Sin embargo, el margen de maniobra no es igual para todos. México carece de la flexibilidad de países sudamericanos debido a su profunda integración con Estados Unidos; su multialineación es más limitada y debe ejecutarse con cautela. Brasil, en cambio, tiene más espacio, tanto por su peso económico como por su tradición diplomática. Chile y Perú pueden negociar con China desde una fortaleza mineral, pero dependen de mercados financieros occidentales. Centroamérica tiene menos capacidad de maniobra, atrapada entre las remesas, la migración y la presión estadounidense en seguridad y gobernanza.Estas diferencias internas dificultan la construcción de una estrategia regional coherente.

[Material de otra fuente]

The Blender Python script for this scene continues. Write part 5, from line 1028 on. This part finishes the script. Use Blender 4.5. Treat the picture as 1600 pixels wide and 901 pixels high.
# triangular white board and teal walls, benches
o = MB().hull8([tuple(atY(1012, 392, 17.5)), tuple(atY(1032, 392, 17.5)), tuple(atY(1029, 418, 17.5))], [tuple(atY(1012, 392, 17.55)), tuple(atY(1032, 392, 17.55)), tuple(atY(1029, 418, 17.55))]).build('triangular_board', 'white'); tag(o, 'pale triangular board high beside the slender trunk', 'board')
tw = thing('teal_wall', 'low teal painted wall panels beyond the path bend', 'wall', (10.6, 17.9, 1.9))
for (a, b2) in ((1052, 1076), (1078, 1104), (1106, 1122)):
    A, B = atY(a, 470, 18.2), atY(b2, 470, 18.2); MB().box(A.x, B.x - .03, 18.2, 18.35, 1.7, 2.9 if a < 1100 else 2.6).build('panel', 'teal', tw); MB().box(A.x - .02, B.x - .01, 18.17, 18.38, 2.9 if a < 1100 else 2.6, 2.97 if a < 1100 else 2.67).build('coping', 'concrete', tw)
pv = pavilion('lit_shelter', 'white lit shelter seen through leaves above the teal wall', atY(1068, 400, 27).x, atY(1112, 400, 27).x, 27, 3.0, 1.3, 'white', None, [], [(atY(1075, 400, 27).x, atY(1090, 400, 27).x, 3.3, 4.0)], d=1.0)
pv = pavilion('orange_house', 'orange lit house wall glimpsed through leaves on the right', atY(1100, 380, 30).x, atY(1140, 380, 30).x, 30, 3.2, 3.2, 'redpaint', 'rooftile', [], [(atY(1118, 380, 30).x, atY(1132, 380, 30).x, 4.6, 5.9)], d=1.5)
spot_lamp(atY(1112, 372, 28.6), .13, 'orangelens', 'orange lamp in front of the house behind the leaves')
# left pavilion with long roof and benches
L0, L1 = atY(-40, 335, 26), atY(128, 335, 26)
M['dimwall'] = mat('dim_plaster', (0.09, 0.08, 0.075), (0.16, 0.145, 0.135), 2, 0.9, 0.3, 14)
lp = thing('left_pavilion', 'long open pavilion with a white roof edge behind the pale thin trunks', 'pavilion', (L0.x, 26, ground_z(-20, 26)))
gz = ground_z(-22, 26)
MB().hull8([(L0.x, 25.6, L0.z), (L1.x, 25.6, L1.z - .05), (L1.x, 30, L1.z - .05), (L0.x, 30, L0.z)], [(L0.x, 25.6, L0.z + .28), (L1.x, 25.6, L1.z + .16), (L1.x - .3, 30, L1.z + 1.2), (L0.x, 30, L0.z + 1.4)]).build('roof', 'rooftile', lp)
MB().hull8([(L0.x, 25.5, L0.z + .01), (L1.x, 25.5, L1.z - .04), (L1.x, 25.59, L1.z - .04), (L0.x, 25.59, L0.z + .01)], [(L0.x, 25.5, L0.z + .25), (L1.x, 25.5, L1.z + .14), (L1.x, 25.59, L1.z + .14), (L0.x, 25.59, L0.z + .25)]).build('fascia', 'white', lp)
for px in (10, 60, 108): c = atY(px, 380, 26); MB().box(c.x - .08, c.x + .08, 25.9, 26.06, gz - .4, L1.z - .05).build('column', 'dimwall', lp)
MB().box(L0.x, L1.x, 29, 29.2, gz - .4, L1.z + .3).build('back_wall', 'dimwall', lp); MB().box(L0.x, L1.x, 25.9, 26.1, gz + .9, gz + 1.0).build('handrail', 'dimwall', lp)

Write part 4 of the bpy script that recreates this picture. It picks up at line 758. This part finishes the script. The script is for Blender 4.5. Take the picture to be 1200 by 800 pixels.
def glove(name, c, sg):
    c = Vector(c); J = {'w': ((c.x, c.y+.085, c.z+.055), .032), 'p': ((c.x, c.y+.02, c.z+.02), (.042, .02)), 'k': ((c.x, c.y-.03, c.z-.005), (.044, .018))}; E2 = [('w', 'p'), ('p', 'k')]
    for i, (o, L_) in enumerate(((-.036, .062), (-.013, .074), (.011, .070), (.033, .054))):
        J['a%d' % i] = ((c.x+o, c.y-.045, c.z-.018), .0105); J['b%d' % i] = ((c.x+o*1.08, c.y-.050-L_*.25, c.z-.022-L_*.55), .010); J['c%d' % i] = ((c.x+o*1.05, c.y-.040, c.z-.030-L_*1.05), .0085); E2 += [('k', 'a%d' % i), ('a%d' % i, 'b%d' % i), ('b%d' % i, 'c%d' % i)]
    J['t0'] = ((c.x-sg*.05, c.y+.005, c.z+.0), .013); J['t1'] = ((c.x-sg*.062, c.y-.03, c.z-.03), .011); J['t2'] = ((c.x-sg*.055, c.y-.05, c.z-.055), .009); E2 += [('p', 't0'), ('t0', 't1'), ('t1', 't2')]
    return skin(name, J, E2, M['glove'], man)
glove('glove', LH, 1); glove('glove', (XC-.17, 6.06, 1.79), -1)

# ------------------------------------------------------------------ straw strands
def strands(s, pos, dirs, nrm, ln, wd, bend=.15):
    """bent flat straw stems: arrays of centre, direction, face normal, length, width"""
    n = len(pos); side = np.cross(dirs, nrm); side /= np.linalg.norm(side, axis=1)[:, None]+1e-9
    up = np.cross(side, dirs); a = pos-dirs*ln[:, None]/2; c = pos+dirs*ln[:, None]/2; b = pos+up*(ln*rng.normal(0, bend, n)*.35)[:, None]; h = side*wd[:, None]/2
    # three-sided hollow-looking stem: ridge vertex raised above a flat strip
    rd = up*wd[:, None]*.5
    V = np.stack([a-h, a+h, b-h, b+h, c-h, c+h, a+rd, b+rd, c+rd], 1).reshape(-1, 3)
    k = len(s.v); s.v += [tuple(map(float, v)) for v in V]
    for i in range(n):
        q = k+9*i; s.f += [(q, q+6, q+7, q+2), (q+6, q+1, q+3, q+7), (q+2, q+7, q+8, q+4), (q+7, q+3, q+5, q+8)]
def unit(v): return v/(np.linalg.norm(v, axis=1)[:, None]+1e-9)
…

A esto se le debe sumar otra consideración , si el modelo estadounidense históricamente ha implicado tutela política, el modelo chino puede implicar captura económica. Los megaproyectos financiados por Beijing transforman territorios enteros, pero sin consultar a comunidades afectadas y con posibles riesgos de endeudamiento. A la vez, las advertencias estadounidenses sobre seguridad y democracia pueden resultar legítimas en algunos contextos, pero también pueden funcionar como pretextos para mantener el control político sobre países considerados “sensibles” para su seguridad hemisférica.

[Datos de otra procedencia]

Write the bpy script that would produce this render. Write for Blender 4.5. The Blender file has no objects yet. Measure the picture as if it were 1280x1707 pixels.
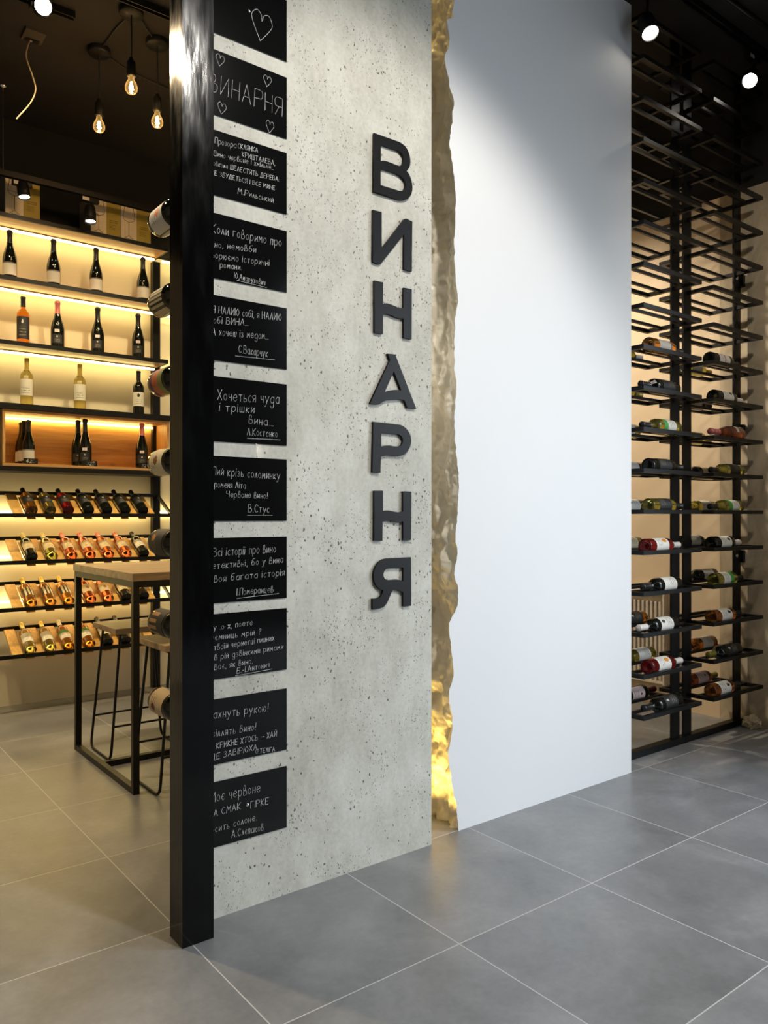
import bpy, bmesh, math, random
from mathutils import Vector, Matrix, noise
random.seed(7)
SC = bpy.context.scene
COL = SC.collection
PI = math.pi

# ------------------------------------------------------------------ helpers
def set_props(o, label=None, cat=None, group=None, kind=None):
    if label: o['label'] = label
    if cat: o['category'] = cat
    if group: o['group'] = group
    if kind: o['kind'] = kind
    return o

class MB:
    """collects shapes and links them as ONE mesh object"""
    def __init__(s): s.v = []; s.f = []; s.sm = []; s.mi = []
    def add(s, vs, fs, smooth=False, mi=0):
        b = len(s.v); s.v += [tuple(p) for p in vs]
        for f in fs: s.f.append(tuple(b + i for i in f)); s.sm.append(smooth); s.mi.append(mi)
    def box(s, x0, x1, y0, y1, z0, z1, mi=0):
        s.add([(x0,y0,z0),(x1,y0,z0),(x1,y1,z0),(x0,y1,z0),(x0,y0,z1),(x1,y0,z1),(x1,y1,z1),(x0,y1,z1)],
              [(0,3,2,1),(4,5,6,7),(0,1,5,4),(1,2,6,5),(2,3,7,6),(3,0,4,7)], mi=mi)
    def bar(s, a, b, w, h, up=(0,0,1)):
        a = Vector(a); b = Vector(b); d = (b-a).normalized(); up = Vector(up)
        sd = d.cross(up).normalized(); u2 = sd.cross(d).normalized()
        vs = []
        for p in (a, b):
            for i, j in ((-1,-1),(1,-1),(1,1),(-1,1)): vs.append(p + sd*(i*w/2) + u2*(j*h/2))
        s.add(vs, [(0,1,2,3),(7,6,5,4),(0,4,5,1),(1,5,6,2),(2,6,7,3),(3,7,4,0)])
    def tube(s, pts, r, n=8, smooth=True):
        pts = [Vector(p) for p in pts]; m = len(pts); vs = []; fs = []
        t0 = (pts[1]-pts[0]).normalized()
        ref = Vector((0,0,1)) if abs(t0.z) < .9 else Vector((1,0,0))
        nrm = t0.cross(ref).normalized()
        for i, p in enumerate(pts):
            t = (pts[min(i+1,m-1)] - pts[max(i-1,0)]).normalized()
            nrm = (nrm - t*nrm.dot(t)).normalized(); bn = t.cross(nrm)
            for k in range(n):
                a = 2*PI*k/n; vs.append(p + nrm*(r*math.cos(a)) + bn*(r*math.sin(a)))
        for i in range(m-1):
            for k in range(n):
                fs.append((i*n+k, i*n+(k+1)%n, (i+1)*n+(k+1)%n, (i+1)*n+k))
        s.add(vs, fs, smooth)
        s.add(vs[:n], [tuple(range(n-1,-1,-1))]); s.add(vs[-n:], [tuple(range(n))])
    def lathe(s, prof, n=28, a0=0, a1=2*PI, smooth=True, M=None):
        """profile of (r, z) turned round Z"""
        full = abs(a1-a0-2*PI) < 1e-6; na = n if full else n+1
        vs = []; fs = []
        for r, z in prof:
            for k in range(na):
                a = a0 + (a1-a0)*k/n
                p = Vector((max(r,1e-5)*math.cos(a), max(r,1e-5)*math.sin(a), z))
                vs.append(M @ p if M else p)
        for i in range(len(prof)-1):
            for k in range(n):
                k2 = (k+1) % na if full else k+1
                fs.append((i*na+k, i*na+k2, (i+1)*na+k2, (i+1)*na+k))
        s.add(vs, fs, smooth)
    def mesh(s, name, mats):
        me = bpy.data.meshes.new(name); me.from_pydata(s.v, [], s.f)
        for m in (mats if isinstance(mats, (list, tuple)) else [mats]): me.materials.append(m)
        me.polygons.foreach_set('use_smooth', s.sm)
        me.polygons.foreach_set('material_index', s.mi)
        me.update(); return me
    def build(s, name, mats, parent=None, bevel=0):
        o = bpy.data.objects.new(name, s.mesh(name, mats)); COL.objects.link(o)
        if parent: o.parent = parent
        if bevel:
            b = o.modifiers.new('bevel', 'BEVEL'); b.width = bevel; b.segments = 2; b.limit_method = 'ANGLE'
        return o

def empty(name, loc=(0,0,0), label=None, cat=None, group=None):
    o = bpy.data.objects.new(name, None); COL.objects.link(o); o.location = loc; o.empty_display_size = .05
    return set_props(o, label, cat, group)

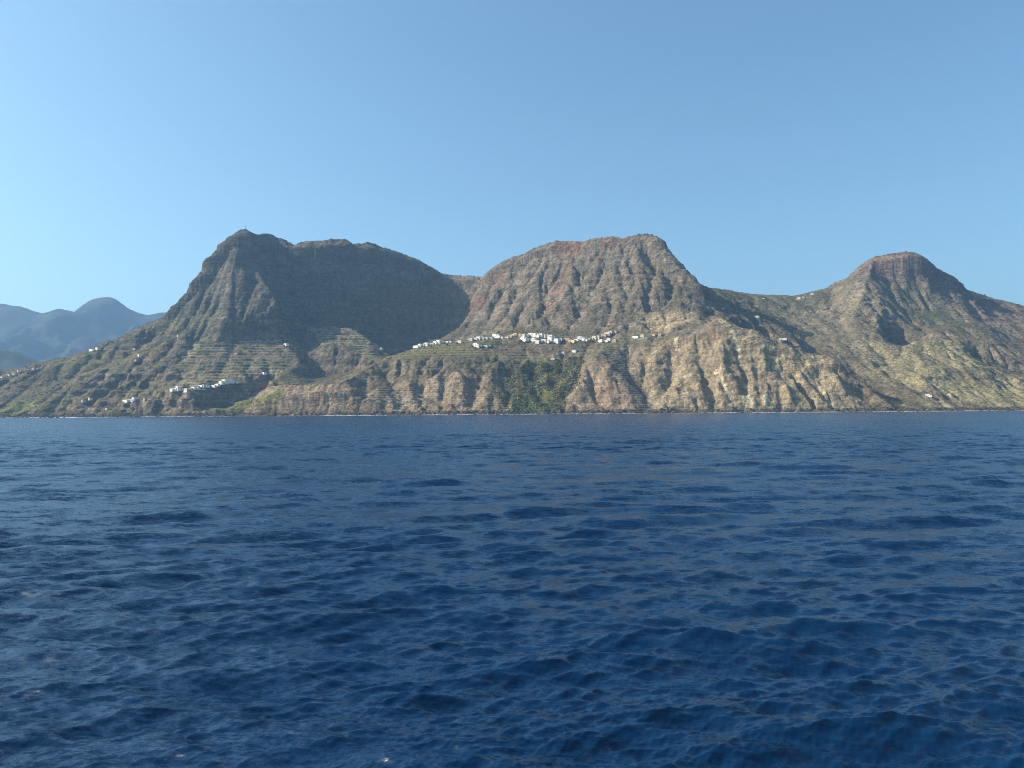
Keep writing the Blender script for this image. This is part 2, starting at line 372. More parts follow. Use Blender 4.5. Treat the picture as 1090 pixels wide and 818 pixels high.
# ------------------------------------------------------------------ rain: droplets cut gullies
def erode(Hc, cell, drops, steps, batches, strength):
    ny, nx = Hc.shape; Hc = Hc / cell
    hard = (1 - 0.85 * calm)
    for b in range(batches):
        x = rng.uniform(2, nx - 3, drops); y = rng.uniform(2, ny - 3, drops)
        dx = np.zeros(drops); dy = np.zeros(drops); w = np.ones(drops); s = np.zeros(drops); v = np.ones(drops)
        acc = np.zeros(nx * ny)
        for k in range(steps):
            i = x.astype(int); j = y.astype(int); fx = x - i; fy = y - j
            a = Hc[j, i]; c = Hc[j, i + 1]; d = Hc[j + 1, i]; e = Hc[j + 1, i + 1]
            gx = (c - a) * (1 - fy) + (e - d) * fy; gy = (d - a) * (1 - fx) + (e - c) * fx
            h0 = a * (1 - fx) * (1 - fy) + c * fx * (1 - fy) + d * (1 - fx) * fy + e * fx * fy
            dx = dx * 0.15 - gx * 0.85; dy = dy * 0.15 - gy * 0.85
            n = np.hypot(dx, dy) + 1e-9; ux = dx / n; uy = dy / n
            xn = np.clip(x + ux, 1, nx - 3); yn = np.clip(y + uy, 1, ny - 3)
            h1 = bilin(Hc, xn, yn); dh = h1 - h0
            cap = np.maximum(-dh, 0.01) * v * w * 3.0
            dep = np.where(dh > 0, np.minimum(dh, s), np.where(s > cap, (s - cap) * 0.25, 0))
            ero = np.where((dh <= 0) & (s <= cap), np.minimum((cap - s) * 0.3, -dh), 0) * strength * hard[j, i]
            ero = np.where(h0 < 0.3, 0, ero)
            q = dep - ero; s = s - q
            id0 = j * nx + i
            acc += np.bincount(id0, q * (1 - fx) * (1 - fy), nx * ny) + np.bincount(id0 + 1, q * fx * (1 - fy), nx * ny) \
                 + np.bincount(id0 + nx, q * (1 - fx) * fy, nx * ny) + np.bincount(id0 + nx + 1, q * fx * fy, nx * ny)
            v = np.clip(np.sqrt(np.maximum(v * v - dh * 1.5, 0.02)), 0, 2.5); w *= 0.975
            x, y = xn, yn
        A = acc.reshape(ny, nx)
        Hc = Hc + np.clip(A, -0.6, 0.6)
        if b % 3 == 2: Hc = Hc * 0.9 + blur(Hc) * 0.1
    return Hc * cell
G16 = resample(H, RES, 16.0); calm8 = calm; calm = resample(calm, RES, 16.0)
E16 = erode(G16, 16.0, 9000, 50, 5, 0.07)
calm = calm8
H = H + resample(blur(E16 - G16, 1), 16.0, RES)
H = erode(H, RES, 20000, 30, 2, 0.10)
print('eroded', time.time() - T0)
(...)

La pregunta clave para el Sur es: ¿cómo se construye autonomía entre dos modelos que, aunque opuestos, pueden ser igualmente condicionantes? La respuesta no es elegir uno ni alternar entre ambos por simple pragmatismo: es fortalecer capacidades internas que permitan negociar de manera soberana. Esto incluye políticas industriales activas, regulación ambiental fuerte, fortalecimiento de instituciones, diversificación productiva, inversión en ciencia y tecnología, integración regional, defensa de territorios y mecanismos de transparencia que reduzcan la captura de élites locales por intereses externos.
En este escenario, América Latina tiene una oportunidad histórica. La multipolaridad, lejos de ser un discurso abstracto, abre un espacio real para que la región diseñe un proyecto propio. Ya no es obligatorio alinearse con el discurso democrático del Norte ni adoptar el pragmatismo extractivo chino en su forma más cruda. Se puede negociar con ambos, disputar condiciones, crear alternativas regionales, exigir transferencia tecnológica, condicionar inversiones a criterios locales, defender soberanía energética y fortalecer la voz latinoamericana en foros globales.